Nous avons retrouvé un monde plus familier avec “Un village français” diffusé à partir de juin 2001 sur FR 3. Cette série avait pour ambition d’évoquer les années d’occupation dans une petite ville imaginaire du Jura : un microcosme centré sur des personnages qui n’échappent pas toujours aux stéréotypes, mais restent dans une vraisemblance crédible ; leurs auteurs ont réussi à créer une histoire attachante  inscrite dans la durée. Et les conflits qu’ils présentent, entre valeurs et idéologie, entre devoir et confort, se retrouvent dans notre actualité.
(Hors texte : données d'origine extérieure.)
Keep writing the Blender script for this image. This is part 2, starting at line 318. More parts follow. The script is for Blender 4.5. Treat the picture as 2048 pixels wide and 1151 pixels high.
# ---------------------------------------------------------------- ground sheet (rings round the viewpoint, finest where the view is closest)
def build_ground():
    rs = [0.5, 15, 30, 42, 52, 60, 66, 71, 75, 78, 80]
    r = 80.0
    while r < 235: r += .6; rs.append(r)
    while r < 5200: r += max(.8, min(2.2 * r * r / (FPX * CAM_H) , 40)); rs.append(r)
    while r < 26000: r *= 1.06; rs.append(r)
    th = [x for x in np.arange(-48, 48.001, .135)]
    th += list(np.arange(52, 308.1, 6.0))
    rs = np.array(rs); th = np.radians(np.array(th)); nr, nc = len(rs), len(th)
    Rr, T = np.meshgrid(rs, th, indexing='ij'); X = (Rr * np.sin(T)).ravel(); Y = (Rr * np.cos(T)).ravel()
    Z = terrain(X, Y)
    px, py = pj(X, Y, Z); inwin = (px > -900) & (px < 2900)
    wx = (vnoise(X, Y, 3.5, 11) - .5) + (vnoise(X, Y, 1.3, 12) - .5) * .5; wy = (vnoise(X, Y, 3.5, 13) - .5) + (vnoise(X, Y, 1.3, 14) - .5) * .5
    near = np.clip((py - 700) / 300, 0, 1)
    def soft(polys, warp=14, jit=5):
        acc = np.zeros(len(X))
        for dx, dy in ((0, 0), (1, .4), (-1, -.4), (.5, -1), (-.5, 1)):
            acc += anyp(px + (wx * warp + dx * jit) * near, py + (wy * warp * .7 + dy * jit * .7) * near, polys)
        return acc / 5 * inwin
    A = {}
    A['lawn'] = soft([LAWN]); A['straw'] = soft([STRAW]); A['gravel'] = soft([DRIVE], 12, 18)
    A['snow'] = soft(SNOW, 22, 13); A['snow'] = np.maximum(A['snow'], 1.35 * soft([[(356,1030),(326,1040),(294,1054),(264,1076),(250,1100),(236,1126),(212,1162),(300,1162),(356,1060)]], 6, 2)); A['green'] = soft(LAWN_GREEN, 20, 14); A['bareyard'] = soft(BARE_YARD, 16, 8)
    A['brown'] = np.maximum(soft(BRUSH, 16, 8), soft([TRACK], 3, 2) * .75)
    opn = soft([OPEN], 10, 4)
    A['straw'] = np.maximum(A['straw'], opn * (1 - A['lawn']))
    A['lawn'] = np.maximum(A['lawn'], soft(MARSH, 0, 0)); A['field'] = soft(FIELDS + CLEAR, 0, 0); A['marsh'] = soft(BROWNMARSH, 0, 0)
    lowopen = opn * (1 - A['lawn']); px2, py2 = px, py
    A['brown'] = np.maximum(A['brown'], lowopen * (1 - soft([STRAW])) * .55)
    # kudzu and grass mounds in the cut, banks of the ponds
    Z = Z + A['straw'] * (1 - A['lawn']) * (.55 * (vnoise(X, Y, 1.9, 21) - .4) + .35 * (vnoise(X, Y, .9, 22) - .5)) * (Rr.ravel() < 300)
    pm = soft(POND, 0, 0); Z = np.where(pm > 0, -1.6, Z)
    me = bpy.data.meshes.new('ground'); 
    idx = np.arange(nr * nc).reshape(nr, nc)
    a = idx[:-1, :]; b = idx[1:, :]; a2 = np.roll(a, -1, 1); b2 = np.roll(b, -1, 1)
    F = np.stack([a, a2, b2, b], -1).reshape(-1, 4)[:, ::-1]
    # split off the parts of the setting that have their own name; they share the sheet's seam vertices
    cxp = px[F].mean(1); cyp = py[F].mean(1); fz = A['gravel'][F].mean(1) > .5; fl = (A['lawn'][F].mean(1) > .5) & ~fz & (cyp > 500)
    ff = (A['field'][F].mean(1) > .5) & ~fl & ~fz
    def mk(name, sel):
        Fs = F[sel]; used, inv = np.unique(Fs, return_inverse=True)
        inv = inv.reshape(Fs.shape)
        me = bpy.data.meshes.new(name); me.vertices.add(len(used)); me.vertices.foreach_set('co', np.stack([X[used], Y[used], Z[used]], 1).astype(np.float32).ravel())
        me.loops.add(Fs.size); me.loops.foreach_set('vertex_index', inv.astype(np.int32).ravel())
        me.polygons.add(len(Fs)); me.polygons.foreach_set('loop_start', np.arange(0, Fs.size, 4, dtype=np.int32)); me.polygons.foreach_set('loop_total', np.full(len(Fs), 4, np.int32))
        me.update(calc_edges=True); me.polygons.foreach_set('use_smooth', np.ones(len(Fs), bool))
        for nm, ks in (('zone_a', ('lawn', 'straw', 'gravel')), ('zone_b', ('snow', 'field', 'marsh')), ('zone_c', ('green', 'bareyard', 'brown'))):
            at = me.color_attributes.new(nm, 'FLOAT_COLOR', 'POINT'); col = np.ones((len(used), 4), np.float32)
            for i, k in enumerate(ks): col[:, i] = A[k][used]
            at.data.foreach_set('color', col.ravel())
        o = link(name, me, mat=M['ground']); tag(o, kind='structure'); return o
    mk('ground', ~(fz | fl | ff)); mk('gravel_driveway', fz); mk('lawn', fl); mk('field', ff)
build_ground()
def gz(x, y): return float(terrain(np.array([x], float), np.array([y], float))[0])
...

Les auditeurs, même s’ils n’étaient pas tous connaisseurs en séries américaines, ont écouté avec intérêt et plaisir Marjolaine Boutet, qui, dans sa conclusion, a précisé qu’il fallait regarder ces productions  dans une perspective critique : ainsi celles-ci nous apprendraient autant sur l’époque de leur production que sur le passé, si soigneusement reconstitué soit-il.